Необходимой предпосылкой для правильного применения теоретической
премудрости служит способность во всякое время правильно схватывать, оценивать
положение. Но такая способность должна быть врожденной; ей можно лишь
в слабой степени научиться, и поэтому она является важнейшим признаком,
отличающим догматика от гения.
В кругу непосвященных распространено мнение,
что мастера отличаются от рядовых шахматистов попросту тем, что они в
состоянии рассчитать все ходы на несколько километров вперед, и, таким
образом, шахматная игра есть не что иное как математическое искусство.
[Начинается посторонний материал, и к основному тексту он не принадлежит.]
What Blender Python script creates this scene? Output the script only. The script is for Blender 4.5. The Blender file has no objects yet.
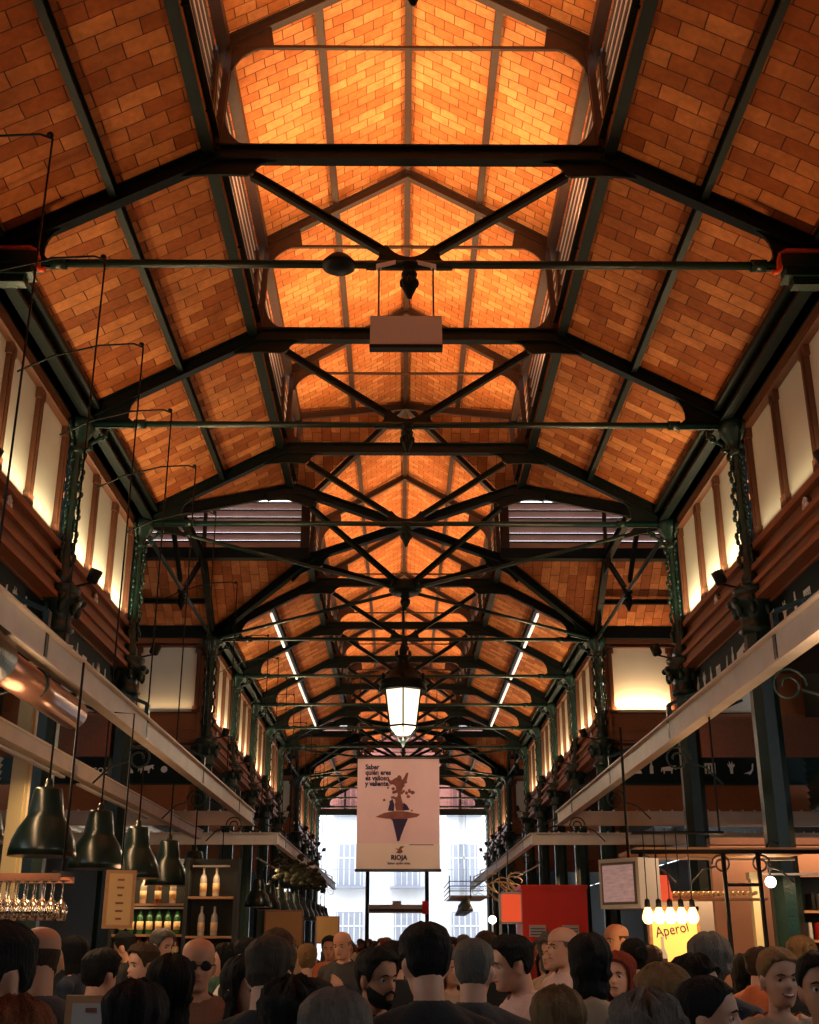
import bpy, bmesh, math, random
from mathutils import Vector, Matrix, noise
R = math.radians
PI = math.pi
random.seed(7)
C = bpy.context.scene.collection
scene = bpy.context.scene

# ---------------------------------------------------------------- camera
cam_data = bpy.data.cameras.new('camera'); cam = bpy.data.objects.new('camera', cam_data); C.objects.link(cam)
CAM_X, CAM_Z, FPX, PITCH, YAW = -0.063, 1.65, 1150.0, 0.357, 0.007
cam.location = (CAM_X, 0, CAM_Z)
cam.rotation_mode = 'XYZ'
cam.rotation_euler = (PI/2 + PITCH, 0, -YAW)
cam_data.sensor_fit = 'HORIZONTAL'; cam_data.sensor_width = 36.0
cam_data.lens = 36.0*FPX/819.0
cam_data.clip_start = 0.05; cam_data.clip_end = 500
scene.camera = cam

# ---------------------------------------------------------------- world, exposure
world = bpy.data.worlds.new('sky'); scene.world = world; world.use_nodes = True
bg = world.node_tree.nodes['Background']
bg.inputs[0].default_value = (0.92, 0.96, 1.0, 1); bg.inputs[1].default_value = 4.6
vs = scene.view_settings
vs.view_transform = 'Standard'; vs.look = 'None'; vs.gamma = 1.0; vs.use_curve_mapping = False
vs.exposure = 0.0
cy = scene.cycles
cy.max_bounces = 6; cy.diffuse_bounces = 4; cy.glossy_bounces = 3; cy.transmission_bounces = 5; cy.transparent_max_bounces = 8
cy.sample_clamp_indirect = 4.0; cy.caustics_reflective = False; cy.caustics_refractive = False
cy.use_denoising = True

# light levels
L_LANTERN, L_SLOPE, L_SILL, L_BAR = 100.0, 72.0, 46.0, 1.6
WARM = (1.0, 0.60, 0.30)

def area(name, loc, rot, sx, sy, power, col=WARM, parent=None, spread=PI):
    d = bpy.data.lights.new(name, 'AREA'); d.shape = 'RECTANGLE'; d.size = sx; d.size_y = sy
    d.energy = power; d.color = col; d.spread = spread
    o = bpy.data.objects.new(name, d); C.objects.link(o); o.location = loc; o.rotation_euler = rot
    if parent: o.parent = parent
    return o
def spot(name, loc, target, power, col=WARM, angle=100, blend=0.6, r=0.06, parent=None):
    d = bpy.data.lights.new(name, 'SPOT'); d.energy = power; d.color = col
    d.spot_size = R(angle); d.spot_blend = blend; d.shadow_soft_size = r
    o = bpy.data.objects.new(name, d); C.objects.link(o); o.location = loc
    o.rotation_euler = (Vector(target)-Vector(loc)).to_track_quat('-Z', 'Y').to_euler()
    if parent: o.parent = parent
    return o
def point(name, loc, power, col=WARM, r=0.05):
    d = bpy.data.lights.new(name, 'POINT'); d.energy = power; d.color = col; d.shadow_soft_size = r
    o = bpy.data.objects.new(name, d); C.objects.link(o); o.location = loc
    return o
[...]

Это — великое заблуждение. Конечно, опытный шахматист в состоянии лучше
и дальше комбинировать, чем неопытный, но это отнюдь не главное условие
для достижения мастерства. В каждой серьезной партии невозможно в точности
рассчитать последствия большинства ходов хотя бы уж в силу принятого ограничения
времени. Здесь должны решать чувство, сила оценочной способности или,
употребляя шахматный термин, позиционное чутье. И чем тоньше это позиционное
чутье, тем сильнее шахматист, тем несомненнее его талант, тем ближе он
к гению.
Позиционное чутье важнее всех точных
знаний; оно служит как бы спинным хребтом для силы игры, и оттенки последней
являются в конце концов лишь оттенками позиционного чутья.
Позиционное чутье — основа для всех планов и расчетов. Оно
подсказывает шахматисту, следует ли стремиться к выигрышу или к ничьей;
оно побуждает его то переходить в наступление, то ограничиваться защитой;
оно определяет вероятность успеха той или иной комбинации и т. д. Математические
задачи, которые шахматисту приходится разрешать таким путем, значительно
облегчаются, потому что -он станет пытать свое счастье лишь там, где имеются
соответствующие шансы, и не будет бесплодно тратить свои силы. Позиционное
чутье, это — талисман шахматиста.
В дальнейшем изложении я еще не раз вернусь к значению позиционного чутья
с приведением примеров. Поэтому и не буду долго здесь на нем останавливаться
и закончу следующим ответом на поставленный в заголовке вопрос:
Сила игры — есть сила оценочной способности!